“We rush at the chance to meet the majestic and come face to face with its reverent presence, forgetting that lagging somewhere in the footsteps of ourselves . . . is our little conscious self. For a moment, it falls behind and its left weeping and straining to apply every effort to catch up and be a part of the dance ahead.

It cannot run any faster nor can it apply itself anymore and it struggles to come to terms with its limitations and lack of ‘lightitude©.’ It is more than equal to the task here on the ground in this sub-aware landscape . . . but high in the altitudes of spiritual awakening, it breathes heavy and groans. As the altitude reaches a new matrix of understanding, the little self barely crosses the line and holds on with every rope that it can find. It is willing to hang the the Self that climbs so easily and effortlessly but its cries of rage and manipulation, helplessness and powerlessness are met with a stark vacuum and it succumbs.

It surrenders and sits down among the tombstones that were left behind by the Self at the summit and weeps at its ignorance and ineptitude. It did all that it could and more . . . it studied and learnt, applied and suffered, went without and released and now here just below the freezing line, it has nothing more to give . .  or to do.

The little self gives up . . . finally

Nothing . . .

A vast whiteness and a blank canvas . . .

And a soft voice in the distance from somewhere way up high.

‘I will be down periodically and we can journey down the mountain together,’ is heard on the wind. The little self stands up feeling hope and peace.
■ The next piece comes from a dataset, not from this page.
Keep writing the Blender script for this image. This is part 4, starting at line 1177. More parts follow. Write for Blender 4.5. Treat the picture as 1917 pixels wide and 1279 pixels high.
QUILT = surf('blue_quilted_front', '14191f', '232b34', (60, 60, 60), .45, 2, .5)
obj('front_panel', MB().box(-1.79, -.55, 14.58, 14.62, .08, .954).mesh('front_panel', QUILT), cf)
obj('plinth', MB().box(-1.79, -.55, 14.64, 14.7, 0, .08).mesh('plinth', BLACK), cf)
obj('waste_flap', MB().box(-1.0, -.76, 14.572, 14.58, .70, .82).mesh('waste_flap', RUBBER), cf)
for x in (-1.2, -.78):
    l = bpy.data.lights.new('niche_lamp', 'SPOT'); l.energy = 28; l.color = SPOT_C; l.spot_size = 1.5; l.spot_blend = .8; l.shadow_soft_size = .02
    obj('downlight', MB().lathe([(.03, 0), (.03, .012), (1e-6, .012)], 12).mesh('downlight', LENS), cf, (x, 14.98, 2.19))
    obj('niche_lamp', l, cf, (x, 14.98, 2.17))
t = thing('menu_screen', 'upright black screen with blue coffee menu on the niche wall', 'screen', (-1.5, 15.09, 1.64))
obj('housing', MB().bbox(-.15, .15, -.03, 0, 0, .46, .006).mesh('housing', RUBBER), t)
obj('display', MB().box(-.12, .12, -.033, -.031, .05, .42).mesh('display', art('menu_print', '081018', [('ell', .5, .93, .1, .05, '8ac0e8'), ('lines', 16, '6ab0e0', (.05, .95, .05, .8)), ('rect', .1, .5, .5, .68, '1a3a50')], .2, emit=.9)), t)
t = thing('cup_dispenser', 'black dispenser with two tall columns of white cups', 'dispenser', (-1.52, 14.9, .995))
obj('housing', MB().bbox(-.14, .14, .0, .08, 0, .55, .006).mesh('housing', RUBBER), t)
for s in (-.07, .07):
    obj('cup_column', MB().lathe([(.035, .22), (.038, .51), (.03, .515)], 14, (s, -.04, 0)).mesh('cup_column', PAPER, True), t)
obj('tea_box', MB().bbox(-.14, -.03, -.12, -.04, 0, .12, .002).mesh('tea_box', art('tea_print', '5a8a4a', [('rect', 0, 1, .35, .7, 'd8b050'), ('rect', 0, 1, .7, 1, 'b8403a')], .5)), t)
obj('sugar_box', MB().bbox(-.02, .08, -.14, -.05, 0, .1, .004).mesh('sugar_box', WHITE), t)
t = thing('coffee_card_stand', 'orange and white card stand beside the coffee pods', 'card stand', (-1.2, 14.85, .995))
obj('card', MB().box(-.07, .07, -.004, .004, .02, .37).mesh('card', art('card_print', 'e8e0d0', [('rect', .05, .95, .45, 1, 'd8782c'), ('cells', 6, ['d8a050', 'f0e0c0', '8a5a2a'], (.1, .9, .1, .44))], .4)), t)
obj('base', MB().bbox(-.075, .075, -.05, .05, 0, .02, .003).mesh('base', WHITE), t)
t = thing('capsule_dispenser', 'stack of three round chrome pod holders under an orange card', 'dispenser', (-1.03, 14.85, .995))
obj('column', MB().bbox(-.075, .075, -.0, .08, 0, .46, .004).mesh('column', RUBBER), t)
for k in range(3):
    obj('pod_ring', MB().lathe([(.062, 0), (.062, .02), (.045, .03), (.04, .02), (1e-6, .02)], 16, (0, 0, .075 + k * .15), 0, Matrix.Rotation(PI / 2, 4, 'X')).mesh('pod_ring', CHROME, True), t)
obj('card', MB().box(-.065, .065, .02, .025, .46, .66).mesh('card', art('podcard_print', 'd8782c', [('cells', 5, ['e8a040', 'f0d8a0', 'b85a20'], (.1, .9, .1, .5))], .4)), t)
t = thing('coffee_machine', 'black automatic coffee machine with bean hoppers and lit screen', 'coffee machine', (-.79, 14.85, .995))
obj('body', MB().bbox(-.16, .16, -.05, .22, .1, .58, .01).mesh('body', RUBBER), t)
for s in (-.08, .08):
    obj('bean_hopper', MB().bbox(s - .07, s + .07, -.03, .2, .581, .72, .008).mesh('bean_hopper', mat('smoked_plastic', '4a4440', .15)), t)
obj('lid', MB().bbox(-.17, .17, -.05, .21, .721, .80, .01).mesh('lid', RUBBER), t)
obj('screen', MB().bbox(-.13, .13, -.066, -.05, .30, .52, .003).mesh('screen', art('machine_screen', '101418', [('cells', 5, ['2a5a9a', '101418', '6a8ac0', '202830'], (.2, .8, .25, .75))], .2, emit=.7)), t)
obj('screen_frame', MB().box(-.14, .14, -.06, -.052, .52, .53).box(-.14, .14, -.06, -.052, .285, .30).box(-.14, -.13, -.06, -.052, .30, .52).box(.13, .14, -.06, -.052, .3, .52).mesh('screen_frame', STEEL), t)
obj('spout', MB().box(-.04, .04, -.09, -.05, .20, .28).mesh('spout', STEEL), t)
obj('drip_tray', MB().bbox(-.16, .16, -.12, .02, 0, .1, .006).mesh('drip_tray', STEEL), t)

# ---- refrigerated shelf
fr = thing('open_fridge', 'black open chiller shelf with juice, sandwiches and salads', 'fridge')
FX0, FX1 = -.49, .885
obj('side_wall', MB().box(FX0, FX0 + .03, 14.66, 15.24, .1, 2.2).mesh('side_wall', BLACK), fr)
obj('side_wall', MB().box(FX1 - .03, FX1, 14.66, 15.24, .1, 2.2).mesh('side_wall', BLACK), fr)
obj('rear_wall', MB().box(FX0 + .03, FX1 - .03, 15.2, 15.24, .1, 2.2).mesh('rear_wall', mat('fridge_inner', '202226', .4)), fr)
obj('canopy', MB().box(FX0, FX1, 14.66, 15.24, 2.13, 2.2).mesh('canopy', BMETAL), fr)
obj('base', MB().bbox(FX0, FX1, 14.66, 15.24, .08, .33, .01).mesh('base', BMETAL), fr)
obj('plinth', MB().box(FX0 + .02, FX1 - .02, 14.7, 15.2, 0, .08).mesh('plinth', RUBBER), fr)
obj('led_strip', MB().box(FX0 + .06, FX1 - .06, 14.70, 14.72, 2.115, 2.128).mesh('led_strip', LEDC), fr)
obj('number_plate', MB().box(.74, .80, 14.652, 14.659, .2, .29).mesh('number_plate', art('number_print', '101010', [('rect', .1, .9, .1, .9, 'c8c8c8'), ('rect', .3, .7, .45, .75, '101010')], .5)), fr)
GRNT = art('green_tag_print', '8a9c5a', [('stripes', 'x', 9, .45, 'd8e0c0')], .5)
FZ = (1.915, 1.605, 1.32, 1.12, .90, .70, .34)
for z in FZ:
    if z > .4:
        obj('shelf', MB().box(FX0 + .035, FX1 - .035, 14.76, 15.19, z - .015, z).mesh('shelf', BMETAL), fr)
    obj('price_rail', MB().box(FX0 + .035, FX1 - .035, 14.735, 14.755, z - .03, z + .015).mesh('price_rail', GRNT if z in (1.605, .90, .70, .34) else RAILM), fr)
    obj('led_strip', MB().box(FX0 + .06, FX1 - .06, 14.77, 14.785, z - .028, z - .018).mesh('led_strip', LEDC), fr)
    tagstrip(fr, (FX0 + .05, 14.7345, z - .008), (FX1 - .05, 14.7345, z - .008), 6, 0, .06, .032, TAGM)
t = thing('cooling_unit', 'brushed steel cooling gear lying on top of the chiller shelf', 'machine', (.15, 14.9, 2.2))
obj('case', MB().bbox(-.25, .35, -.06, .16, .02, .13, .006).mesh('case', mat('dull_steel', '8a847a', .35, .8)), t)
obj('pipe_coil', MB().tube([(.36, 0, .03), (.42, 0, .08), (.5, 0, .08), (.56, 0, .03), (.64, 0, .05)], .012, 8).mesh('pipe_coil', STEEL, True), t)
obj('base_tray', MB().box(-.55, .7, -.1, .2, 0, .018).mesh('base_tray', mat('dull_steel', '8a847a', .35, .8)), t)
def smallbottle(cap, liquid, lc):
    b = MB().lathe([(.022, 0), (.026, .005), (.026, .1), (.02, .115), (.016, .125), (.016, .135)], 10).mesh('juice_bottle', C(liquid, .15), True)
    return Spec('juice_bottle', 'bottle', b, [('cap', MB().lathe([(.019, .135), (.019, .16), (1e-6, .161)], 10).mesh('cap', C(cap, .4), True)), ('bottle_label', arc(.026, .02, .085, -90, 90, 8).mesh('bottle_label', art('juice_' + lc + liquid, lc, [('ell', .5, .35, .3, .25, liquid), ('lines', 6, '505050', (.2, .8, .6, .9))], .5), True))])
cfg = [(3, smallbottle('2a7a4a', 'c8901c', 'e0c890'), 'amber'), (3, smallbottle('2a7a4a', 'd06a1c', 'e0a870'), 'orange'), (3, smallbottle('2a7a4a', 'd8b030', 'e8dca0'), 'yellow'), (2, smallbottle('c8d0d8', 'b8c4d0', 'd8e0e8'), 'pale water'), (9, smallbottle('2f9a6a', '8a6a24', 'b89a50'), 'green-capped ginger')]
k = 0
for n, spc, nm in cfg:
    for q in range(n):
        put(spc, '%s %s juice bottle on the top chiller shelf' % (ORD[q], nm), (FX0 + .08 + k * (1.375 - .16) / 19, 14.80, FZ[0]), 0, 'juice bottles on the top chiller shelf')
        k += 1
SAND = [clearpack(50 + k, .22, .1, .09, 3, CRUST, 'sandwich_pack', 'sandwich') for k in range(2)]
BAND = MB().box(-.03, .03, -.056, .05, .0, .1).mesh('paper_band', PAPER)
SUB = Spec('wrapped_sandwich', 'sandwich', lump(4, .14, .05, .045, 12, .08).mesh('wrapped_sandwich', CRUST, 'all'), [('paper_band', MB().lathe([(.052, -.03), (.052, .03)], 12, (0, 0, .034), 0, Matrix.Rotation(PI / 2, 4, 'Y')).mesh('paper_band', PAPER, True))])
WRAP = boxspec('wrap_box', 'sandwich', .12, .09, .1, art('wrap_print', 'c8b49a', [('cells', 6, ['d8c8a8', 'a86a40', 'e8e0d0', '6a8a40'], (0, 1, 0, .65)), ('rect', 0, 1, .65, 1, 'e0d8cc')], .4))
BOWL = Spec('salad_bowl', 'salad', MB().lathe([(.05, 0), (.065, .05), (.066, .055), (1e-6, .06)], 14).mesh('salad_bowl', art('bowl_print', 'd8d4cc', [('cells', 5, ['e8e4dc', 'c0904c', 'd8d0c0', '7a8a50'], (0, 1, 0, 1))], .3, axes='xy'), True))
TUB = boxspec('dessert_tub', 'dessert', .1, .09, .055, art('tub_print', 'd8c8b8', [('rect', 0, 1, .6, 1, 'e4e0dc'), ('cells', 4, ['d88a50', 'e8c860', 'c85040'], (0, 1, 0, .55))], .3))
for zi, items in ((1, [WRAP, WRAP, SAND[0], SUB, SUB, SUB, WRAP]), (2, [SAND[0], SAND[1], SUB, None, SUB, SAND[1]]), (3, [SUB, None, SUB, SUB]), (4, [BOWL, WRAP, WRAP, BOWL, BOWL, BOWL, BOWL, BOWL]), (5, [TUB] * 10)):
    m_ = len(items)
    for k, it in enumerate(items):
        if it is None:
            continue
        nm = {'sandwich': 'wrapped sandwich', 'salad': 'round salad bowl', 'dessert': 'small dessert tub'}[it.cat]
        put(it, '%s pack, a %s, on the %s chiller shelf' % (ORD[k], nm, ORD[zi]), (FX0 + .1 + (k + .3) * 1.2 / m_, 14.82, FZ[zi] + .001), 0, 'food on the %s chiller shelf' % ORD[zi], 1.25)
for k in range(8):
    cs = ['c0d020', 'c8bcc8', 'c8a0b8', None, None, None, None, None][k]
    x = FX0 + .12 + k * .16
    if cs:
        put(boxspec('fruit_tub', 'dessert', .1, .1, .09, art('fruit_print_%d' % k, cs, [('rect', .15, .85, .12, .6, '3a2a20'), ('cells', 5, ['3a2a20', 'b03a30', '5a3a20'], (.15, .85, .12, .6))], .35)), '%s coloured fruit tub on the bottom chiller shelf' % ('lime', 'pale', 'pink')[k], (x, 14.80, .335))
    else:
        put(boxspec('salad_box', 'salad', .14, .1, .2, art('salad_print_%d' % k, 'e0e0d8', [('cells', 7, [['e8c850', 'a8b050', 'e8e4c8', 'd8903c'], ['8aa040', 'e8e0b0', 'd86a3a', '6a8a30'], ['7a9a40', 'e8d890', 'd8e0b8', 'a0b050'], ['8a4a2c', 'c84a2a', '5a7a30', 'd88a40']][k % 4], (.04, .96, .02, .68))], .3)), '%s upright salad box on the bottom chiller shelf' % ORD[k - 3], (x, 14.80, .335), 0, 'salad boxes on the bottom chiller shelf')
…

‘I will do everything from now on and you can simply enjoy our experiences and make tiny decisions that require no effort. Your burden is light and your yoke is easy and you have a willing companion. In return – I will see the world through your eyes and experience what life has to offer through you . . .’ was heard by the little self.

There was a chuckle and the little self stood and looked out at the vast vista for the first time . . . with appreciation and gratitude.”